The Washington Redskins have a bit of a situation on their hands, and it's not just the fact that they no longer have a general manager for the time being. The team and quarterback Kirk Cousins apparently couldn't come to an agreement on a long-term contract extension, so the team placed the franchise tag on him – for the second-straight year.

The move, which wasn't fully unexpected, was still a bit surprising. The franchise tag that Cousins played under last season seemed to be a "prove it" type deal. Cousins did just that, putting together a strong season complete with a 97.2 quarterback rating, 4,917 yards and 25 touchdowns.

Even still, the numbers apparently weren't enough for the Redskins to feel comfortable investing in Cousins for the long haul. So, a second franchise tag it was, but Cousins didn't immediately go to sign it. Per the Associated Press, though, he did finally wind up signing the deal, which will pay him around $24 million for one season on Friday, making NFL history in the process.
Cousins' decision to sign came 10 days after the original tag was placed on him, and he now becomes the first quarterback in NFL history to sign franchise tags in consecutive years. With a hefty price tag of $24 million for one season, it's no surprise that many teams don't opt to go the route that the Redskins have.

The good news for both sides is that the team has a few options, one of which seems to be the most appealing to Cousins. They can either work out a long-term deal before the July 15 deadline, or they can trade the quarterback. If it were up to Cousins, he'd take the trade, as reported by ESPN's Chris Mortensen.

As you can see, Snyder apparently turned down the potential of a trade for Cousins. The push for Cousins to want to get traded probably picked up even more steam when he saw two of his top targets from 2016, Pierre Garcon and DeSean Jackson, leave in free agency.

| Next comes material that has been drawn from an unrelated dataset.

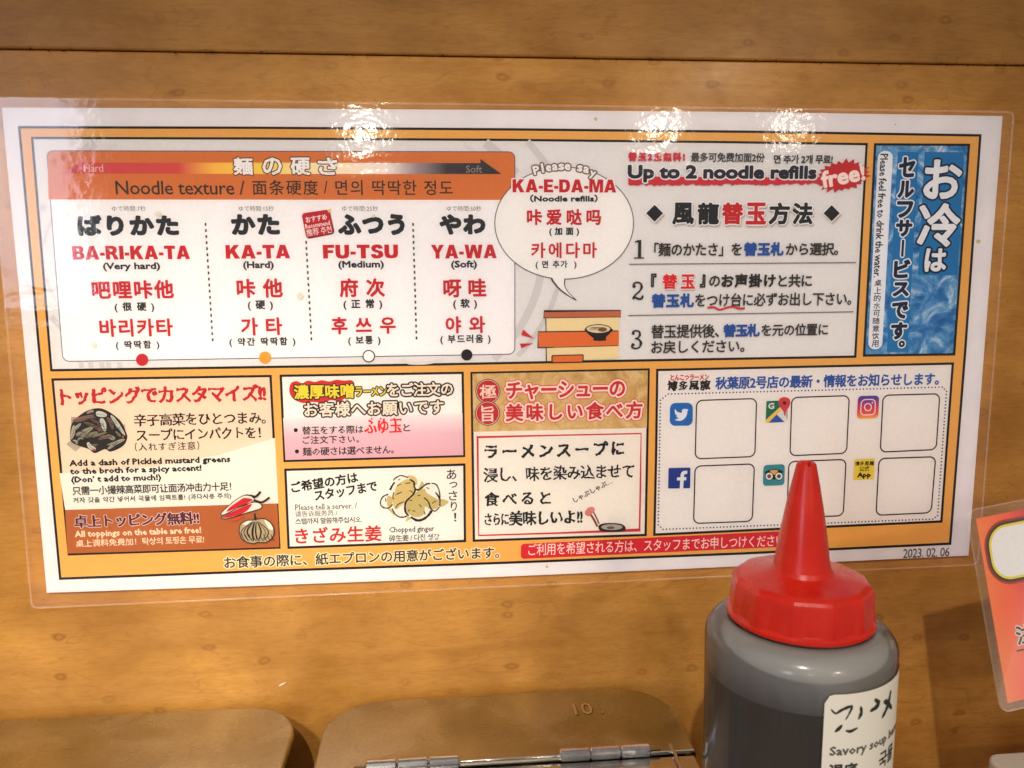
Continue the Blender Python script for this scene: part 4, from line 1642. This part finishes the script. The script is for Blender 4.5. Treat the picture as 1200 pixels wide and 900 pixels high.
def container(x0, x1, label, seed, hinge=True):
    root = empty('condiment_container', ((x0 + x1) / 2, -0.08, LZ - 0.09), label=label, category='condiment box', group='steel condiment containers along the wall')
    yb = -0.004
    yh = at_z(600, 893, LZ).y           # hinge line
    yf = yh - 0.070
    # body with a rim
    o1 = rrect_pts(x0 + 0.004, x1 - 0.004, yb - 0.004, yf + 0.004, 0.019)
    o2 = rrect_pts(x0 + 0.008, x1 - 0.008, yb - 0.008, yf + 0.008, 0.016)
    bm = bmesh.new()
    A = [bm.verts.new((x, y, LZ - 0.0016)) for x, y in o1]
    B = [bm.verts.new((x, y, LZ - 0.09)) for x, y in o2]
    for i in range(len(A)):
        j = (i + 1) % len(A)
        bm.faces.new((A[j], A[i], B[i], B[j]))
    bm.faces.new(B[::-1])
    bmesh.ops.recalc_face_normals(bm, faces=bm.faces[:])
    bm_obj('body', bm, steel, root, smooth=False)
    # fixed rear half of the lid, rolled edge
    pts = [p for p in rrect_pts(x0, x1, yb, yf, 0.0235, 12) if p[1] > yh]
    pts = pts[:]
    pts_sorted = [p for p in pts]
    # right side first, then left side
    right = [p for p in pts_sorted if p[0] > (x0 + x1) / 2]
    left = [p for p in pts_sorted if p[0] <= (x0 + x1) / 2]
    outl = right + [(x1, yh + 0.0003), (x0, yh + 0.0003)] + left
    fixed = bm_obj('fixed_lid', slab(outl, LZ - 0.0028, LZ, 0.0009), steel, root, smooth=False)
    # hinged front half, slightly lower
    rf = [p for p in rrect_pts(x0, x1, yb, yf, 0.0235, 12) if p[1] < yh - 0.002]
    out2 = [(x1 - 0.0012, yh - 0.0016)] + [(p[0] - 0.0012 if p[0] > (x0 + x1) / 2 else p[0] + 0.0012, p[1]) for p in rf] + [(x0 + 0.0012, yh - 0.0016)]
    flap = bm_obj('hinged_lid', slab(out2, LZ - 0.0032, LZ - 0.0004, 0.0008), bright, root)
    if hinge:
        for (hx0, hx1) in ((x0 + 0.0205, x0 + 0.0565), (x1 - 0.0545, x1 - 0.0185)):
            # three knuckles per hinge on one pin
            L = (hx1 - hx0) / 3
            for k in range(3):
                bm = bmesh.new()
                r0 = 0.0026
                prof = [(0, r0 - 0.0004), (0.0004, r0), (L - 0.0008, r0), (L - 0.0004, r0 - 0.0004)]
                rings = []
                for px_, r_ in prof:
                    rings.append([bm.verts.new((hx0 + k * L + px_, yh + r_ * math.cos(t), LZ + 0.0016 + r_ * math.sin(t))) for t in [2 * math.pi * q / 20 for q in range(20)]])
                for q in range(3):
                    for s in range(20):
                        bm.faces.new((rings[q][s], rings[q][(s + 1) % 20], rings[q + 1][(s + 1) % 20], rings[q + 1][s]))
                bm.faces.new(rings[0][::-1])
                bm.faces.new(rings[-1])
                bmesh.ops.recalc_face_normals(bm, faces=bm.faces[:])
                bm_obj('hinge_knuckle', bm, bright, root, smooth=False)
        bm_obj('hinge_pin', tube([(x0 + 0.016, yh, LZ + 0.0016), ((x0 + x1) / 2, yh, LZ + 0.0014), (x1 - 0.0145, yh, LZ + 0.0016)], 0.0005, 8), bright, root, smooth=True)
        # pressed clip at the right end of the hinge
        bm_obj('end_clip', box_bm((x1 - 0.0100, yh - 0.018, LZ - 0.0002), (x1 - 0.0088, yh + 0.004, LZ + 0.0016), 0.0003, 1), bright, root)
    return root, fixed, yh


X0 = at_z(372, 880, LZ).x
X1 = at_z(821, 890, LZ).x
box1, fixed1, yh = container(X0, X1, 'steel condiment box stamped 10 with twin hinges, between the bottle and the other box', 3)
x_r = at_z(340, 870, LZ).x
box2, fixed2, _ = container(x_r - (X1 - X0), x_r, 'steel condiment box cut off by the left edge, lid plain and unhinged in view', 8)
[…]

This is looking like it could wind up being a pretty ugly situation when all is said and done, especially if the two sides can't come to a long-term deal. Cousins wants out, the Redskins want production, but overall, the arrow is pointing down currently in Washington due to a rough start to free agency and a disgruntled signal-caller. Time will tell on how this situation plays out, but it could become more clear by mid-July.